● **SOURCE DATA**

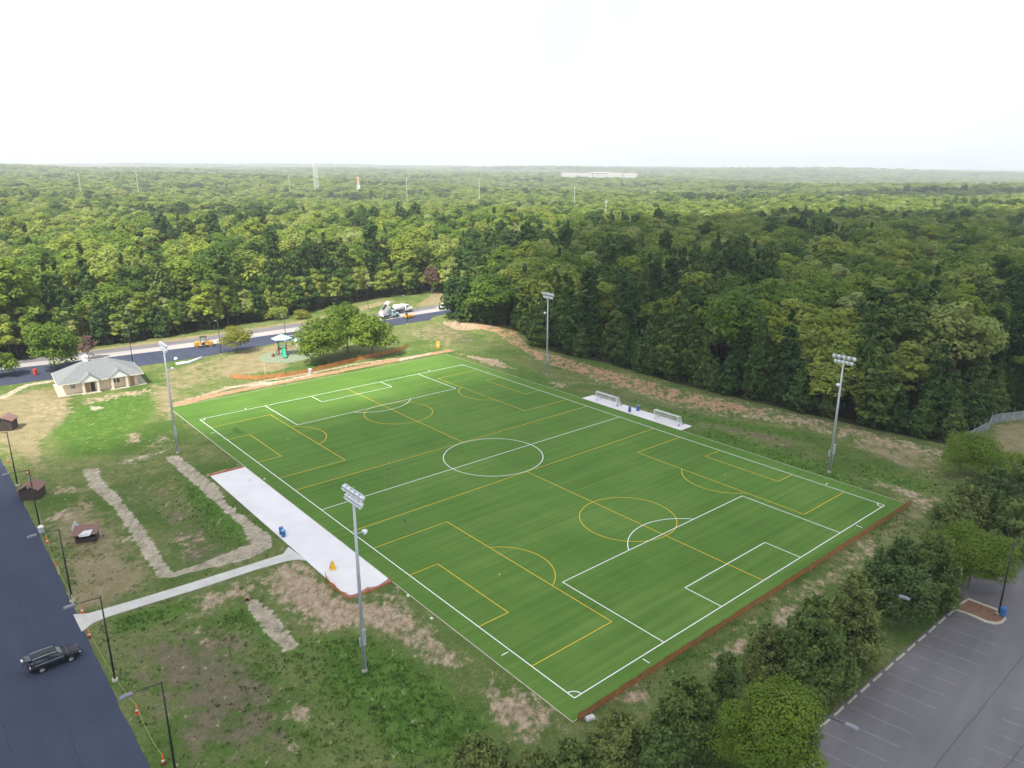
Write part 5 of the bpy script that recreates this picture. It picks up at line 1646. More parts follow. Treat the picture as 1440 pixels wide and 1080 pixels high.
# ------------------------------------------------------------------ hip-roofed park building
H_X, H_Y = Vector((0.813, 0.582, 0)), Vector((-0.582, 0.813, 0))
H_C = Vector((-97.3, 170.1, 0)) + H_Y * 5.2
bld = empty('park_building', tuple(H_C), math.atan2(H_X.y, H_X.x), label='peach walled park building with a grey hip roof and two white gabled porches', cat='building')
WX, WY, EH = 7.7, 5.2, 3.0
sl = MB()
sl.prism([(-9.2, -6.4), (9.6, -6.2), (9.6, 6.4), (-9.2, 6.4)], -0.2, 0.12)
sl.build('slab', M_KERB, bld)
wl_ = MB()
wl_.prism([(-WX, -WY), (WX, -WY), (WX, WY), (-WX, WY)], 0.12, EH)
wl_.build('wall', M_WALL, bld)
for x0, x1, y0 in ((-4.2, -0.7, -7.05), (1.9, 5.5, -6.7)):
    MB().prism([(x0 - .3, y0 - .3), (x1 + .3, y0 - .3), (x1 + .3, -WY - 1.25), (x0 - .3, -WY - 1.25)], -0.2, 0.16).build('porch_floor', M_KERB, bld)
    for x in (x0 + .25, x1 - .25):
        cl_ = MB(); cl_.box((x, y0 + .25, 1.5), (0.5, 0.5, 2.7)).build('porch_column', M_TRIM, bld)
    xm, hw = (x0 + x1) / 2, (x1 - x0) / 2 + 0.35
    g_ = MB()
    g_.add([(xm - hw, y0 - .12, 2.86), (xm + hw, y0 - .12, 2.86), (xm, y0 - .12, 4.55), (xm - hw, y0 + .1, 2.86), (xm + hw, y0 + .1, 2.86), (xm, y0 + .1, 4.55)],
           [(0, 1, 2), (5, 4, 3), (0, 3, 4, 1), (1, 4, 5, 2), (2, 5, 3, 0)])
    g_.build('gable_front', M_WHITE, bld)
    for s in (-1, 1):
        MB().add([(xm + s * (hw + .12), y0 - .25, 2.84), (xm, y0 - .25, 4.62), (xm, -WY + 3.2, 4.62), (xm + s * (hw + .12), -WY + .6, 2.84),
                  (xm + s * (hw + .12), y0 - .25, 2.94), (xm, y0 - .25, 4.72), (xm, -WY + 3.2, 4.72), (xm + s * (hw + .12), -WY + .6, 2.94)],
                 [(0, 1, 2, 3), (4, 5, 6, 7), (0, 1, 5, 4), (3, 0, 4, 7)]).build('porch_roof', M_SHINGLE, bld)
EX, EY, RZ, RX = 9.1, 6.5, 6.5, 2.3
rf = MB()
rf.add([(-EX, -EY, EH - .12), (EX, -EY, EH - .12), (EX, EY, EH - .12), (-EX, EY, EH - .12), (-RX, 0, RZ), (RX, 0, RZ)],
       [(0, 1, 5, 4), (1, 2, 5), (2, 3, 4, 5), (3, 0, 4), (3, 2, 1, 0)])
roof = rf.build('roof', M_SHINGLE, bld)
fa = MB()
for a, b in (((-EX, -EY), (EX, -EY)), ((EX, -EY), (EX, EY)), ((EX, EY), (-EX, EY)), ((-EX, EY), (-EX, -EY))):
    c = ((a[0] + b[0]) / 2, (a[1] + b[1]) / 2); L = math.hypot(b[0] - a[0], b[1] - a[1])
    fa.box((c[0] * 1.002, c[1] * 1.002, EH - .2), (L + .04 if a[1] == b[1] else 0.06, L if a[0] == b[0] else 0.06, 0.16))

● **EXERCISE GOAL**
Repeat the data exactly, dropping every picture it holds.

● **WORKED SOLUTION**
Write part 5 of the bpy script that recreates this picture. It picks up at line 1646. More parts follow. Treat the picture as 1440 pixels wide and 1080 pixels high.
# ------------------------------------------------------------------ hip-roofed park building
H_X, H_Y = Vector((0.813, 0.582, 0)), Vector((-0.582, 0.813, 0))
H_C = Vector((-97.3, 170.1, 0)) + H_Y * 5.2
bld = empty('park_building', tuple(H_C), math.atan2(H_X.y, H_X.x), label='peach walled park building with a grey hip roof and two white gabled porches', cat='building')
WX, WY, EH = 7.7, 5.2, 3.0
sl = MB()
sl.prism([(-9.2, -6.4), (9.6, -6.2), (9.6, 6.4), (-9.2, 6.4)], -0.2, 0.12)
sl.build('slab', M_KERB, bld)
wl_ = MB()
wl_.prism([(-WX, -WY), (WX, -WY), (WX, WY), (-WX, WY)], 0.12, EH)
wl_.build('wall', M_WALL, bld)
for x0, x1, y0 in ((-4.2, -0.7, -7.05), (1.9, 5.5, -6.7)):
    MB().prism([(x0 - .3, y0 - .3), (x1 + .3, y0 - .3), (x1 + .3, -WY - 1.25), (x0 - .3, -WY - 1.25)], -0.2, 0.16).build('porch_floor', M_KERB, bld)
    for x in (x0 + .25, x1 - .25):
        cl_ = MB(); cl_.box((x, y0 + .25, 1.5), (0.5, 0.5, 2.7)).build('porch_column', M_TRIM, bld)
    xm, hw = (x0 + x1) / 2, (x1 - x0) / 2 + 0.35
    g_ = MB()
    g_.add([(xm - hw, y0 - .12, 2.86), (xm + hw, y0 - .12, 2.86), (xm, y0 - .12, 4.55), (xm - hw, y0 + .1, 2.86), (xm + hw, y0 + .1, 2.86), (xm, y0 + .1, 4.55)],
           [(0, 1, 2), (5, 4, 3), (0, 3, 4, 1), (1, 4, 5, 2), (2, 5, 3, 0)])
    g_.build('gable_front', M_WHITE, bld)
    for s in (-1, 1):
        MB().add([(xm + s * (hw + .12), y0 - .25, 2.84), (xm, y0 - .25, 4.62), (xm, -WY + 3.2, 4.62), (xm + s * (hw + .12), -WY + .6, 2.84),
                  (xm + s * (hw + .12), y0 - .25, 2.94), (xm, y0 - .25, 4.72), (xm, -WY + 3.2, 4.72), (xm + s * (hw + .12), -WY + .6, 2.94)],
                 [(0, 1, 2, 3), (4, 5, 6, 7), (0, 1, 5, 4), (3, 0, 4, 7)]).build('porch_roof', M_SHINGLE, bld)
EX, EY, RZ, RX = 9.1, 6.5, 6.5, 2.3
rf = MB()
rf.add([(-EX, -EY, EH - .12), (EX, -EY, EH - .12), (EX, EY, EH - .12), (-EX, EY, EH - .12), (-RX, 0, RZ), (RX, 0, RZ)],
       [(0, 1, 5, 4), (1, 2, 5), (2, 3, 4, 5), (3, 0, 4), (3, 2, 1, 0)])
roof = rf.build('roof', M_SHINGLE, bld)
fa = MB()
for a, b in (((-EX, -EY), (EX, -EY)), ((EX, -EY), (EX, EY)), ((EX, EY), (-EX, EY)), ((-EX, EY), (-EX, -EY))):
    c = ((a[0] + b[0]) / 2, (a[1] + b[1]) / 2); L = math.hypot(b[0] - a[0], b[1] - a[1])
    fa.box((c[0] * 1.002, c[1] * 1.002, EH - .2), (L + .04 if a[1] == b[1] else 0.06, L if a[0] == b[0] else 0.06, 0.16))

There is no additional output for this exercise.